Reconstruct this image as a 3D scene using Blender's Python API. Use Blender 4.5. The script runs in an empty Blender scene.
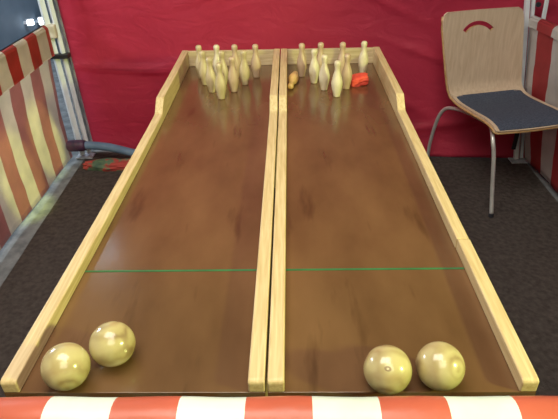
import bpy, bmesh, math, random
from mathutils import Vector, Matrix, noise
random.seed(4)
C = bpy.context.scene.collection
T = 0.70                      # height of the playing surface above the floor
S = bpy.context.scene

# ---------------------------------------------------------------- helpers
def obj(name, bm, mat=None, parent=None, smooth=False, bevel=0):
    me = bpy.data.meshes.new(name)
    bmesh.ops.recalc_face_normals(bm, faces=bm.faces[:])
    bm.to_mesh(me); bm.free()
    o = bpy.data.objects.new(name, me); C.objects.link(o)
    if mat: me.materials.append(mat)
    if parent: o.parent = parent
    if smooth:
        for p in me.polygons: p.use_smooth = True
    if bevel:
        b = o.modifiers.new('bevel', 'BEVEL'); b.width = bevel; b.segments = 2; b.limit_method = 'ANGLE'
    return o
def tag(o, label, cat, group=None, kind=None):
    o['label'] = label; o['category'] = cat
    if group: o['group'] = group
    if kind: o['kind'] = kind
    return o
def thing(name, label, cat, loc=(0, 0, 0), rotz=0, group=None):
    o = bpy.data.objects.new(name, None); C.objects.link(o)
    o.location = loc; o.rotation_euler = (0, 0, rotz); o.empty_display_size = .05
    return tag(o, label, cat, group)
def struct(o):
    o['kind'] = 'structure'; return o
def box(bm, x0, x1, y0, y1, z0, z1):
    v = [bm.verts.new(p) for p in ((x0,y0,z0),(x1,y0,z0),(x1,y1,z0),(x0,y1,z0),(x0,y0,z1),(x1,y0,z1),(x1,y1,z1),(x0,y1,z1))]
    for f in ((0,3,2,1),(4,5,6,7),(0,1,5,4),(1,2,6,5),(2,3,7,6),(3,0,4,7)): bm.faces.new([v[i] for i in f])
    return v
def tube(bm, pts, r, n=14, cap=True, flat=1.0):
    pts = [Vector(p) for p in pts]; rings = []
    rr = r if isinstance(r, (list, tuple)) else [r]*len(pts)
    up = Vector((0, 0, 1))
    for i, p in enumerate(pts):
        t = (pts[min(i+1, len(pts)-1)] - pts[max(i-1, 0)]).normalized()
        a = up - t*up.dot(t)
        if a.length < .1: a = Vector((0, 1, 0)) - t*t.y
        a.normalize(); b = t.cross(a)
        rings.append([bm.verts.new(p + rr[i]*(math.cos(2*math.pi*k/n)*b + flat*math.sin(2*math.pi*k/n)*a)) for k in range(n)])
    for A, B in zip(rings, rings[1:]):
        for k in range(n): bm.faces.new((A[k], A[(k+1) % n], B[(k+1) % n], B[k]))
    if cap: bm.faces.new(rings[0][::-1]); bm.faces.new(rings[-1])
def smoothpath(P, n=8):
    P = [Vector(p) for p in P]; out = []
    for i in range(len(P)-1):
        p0 = P[max(i-1, 0)]; p1 = P[i]; p2 = P[i+1]; p3 = P[min(i+2, len(P)-1)]
        for k in range(n):
            t = k/n
            out.append(.5*((2*p1)+(p2-p0)*t+(2*p0-5*p1+4*p2-p3)*t*t+(3*p1-p0-3*p2+p3)*t**3))
    return out+[P[-1]]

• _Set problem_
Reproduce all of the data exactly; the pictures do not belong in the copy.

• _The result_
Reconstruct this image as a 3D scene using Blender's Python API. Use Blender 4.5. The script runs in an empty Blender scene.
import bpy, bmesh, math, random
from mathutils import Vector, Matrix, noise
random.seed(4)
C = bpy.context.scene.collection
T = 0.70                      # height of the playing surface above the floor
S = bpy.context.scene

# ---------------------------------------------------------------- helpers
def obj(name, bm, mat=None, parent=None, smooth=False, bevel=0):
    me = bpy.data.meshes.new(name)
    bmesh.ops.recalc_face_normals(bm, faces=bm.faces[:])
    bm.to_mesh(me); bm.free()
    o = bpy.data.objects.new(name, me); C.objects.link(o)
    if mat: me.materials.append(mat)
    if parent: o.parent = parent
    if smooth:
        for p in me.polygons: p.use_smooth = True
    if bevel:
        b = o.modifiers.new('bevel', 'BEVEL'); b.width = bevel; b.segments = 2; b.limit_method = 'ANGLE'
    return o
def tag(o, label, cat, group=None, kind=None):
    o['label'] = label; o['category'] = cat
    if group: o['group'] = group
    if kind: o['kind'] = kind
    return o
def thing(name, label, cat, loc=(0, 0, 0), rotz=0, group=None):
    o = bpy.data.objects.new(name, None); C.objects.link(o)
    o.location = loc; o.rotation_euler = (0, 0, rotz); o.empty_display_size = .05
    return tag(o, label, cat, group)
def struct(o):
    o['kind'] = 'structure'; return o
def box(bm, x0, x1, y0, y1, z0, z1):
    v = [bm.verts.new(p) for p in ((x0,y0,z0),(x1,y0,z0),(x1,y1,z0),(x0,y1,z0),(x0,y0,z1),(x1,y0,z1),(x1,y1,z1),(x0,y1,z1))]
    for f in ((0,3,2,1),(4,5,6,7),(0,1,5,4),(1,2,6,5),(2,3,7,6),(3,0,4,7)): bm.faces.new([v[i] for i in f])
    return v
def tube(bm, pts, r, n=14, cap=True, flat=1.0):
    pts = [Vector(p) for p in pts]; rings = []
    rr = r if isinstance(r, (list, tuple)) else [r]*len(pts)
    up = Vector((0, 0, 1))
    for i, p in enumerate(pts):
        t = (pts[min(i+1, len(pts)-1)] - pts[max(i-1, 0)]).normalized()
        a = up - t*up.dot(t)
        if a.length < .1: a = Vector((0, 1, 0)) - t*t.y
        a.normalize(); b = t.cross(a)
        rings.append([bm.verts.new(p + rr[i]*(math.cos(2*math.pi*k/n)*b + flat*math.sin(2*math.pi*k/n)*a)) for k in range(n)])
    for A, B in zip(rings, rings[1:]):
        for k in range(n): bm.faces.new((A[k], A[(k+1) % n], B[(k+1) % n], B[k]))
    if cap: bm.faces.new(rings[0][::-1]); bm.faces.new(rings[-1])
def smoothpath(P, n=8):
    P = [Vector(p) for p in P]; out = []
    for i in range(len(P)-1):
        p0 = P[max(i-1, 0)]; p1 = P[i]; p2 = P[i+1]; p3 = P[min(i+2, len(P)-1)]
        for k in range(n):
            t = k/n
            out.append(.5*((2*p1)+(p2-p0)*t+(2*p0-5*p1+4*p2-p3)*t*t+(3*p1-p0-3*p2+p3)*t**3))
    return out+[P[-1]]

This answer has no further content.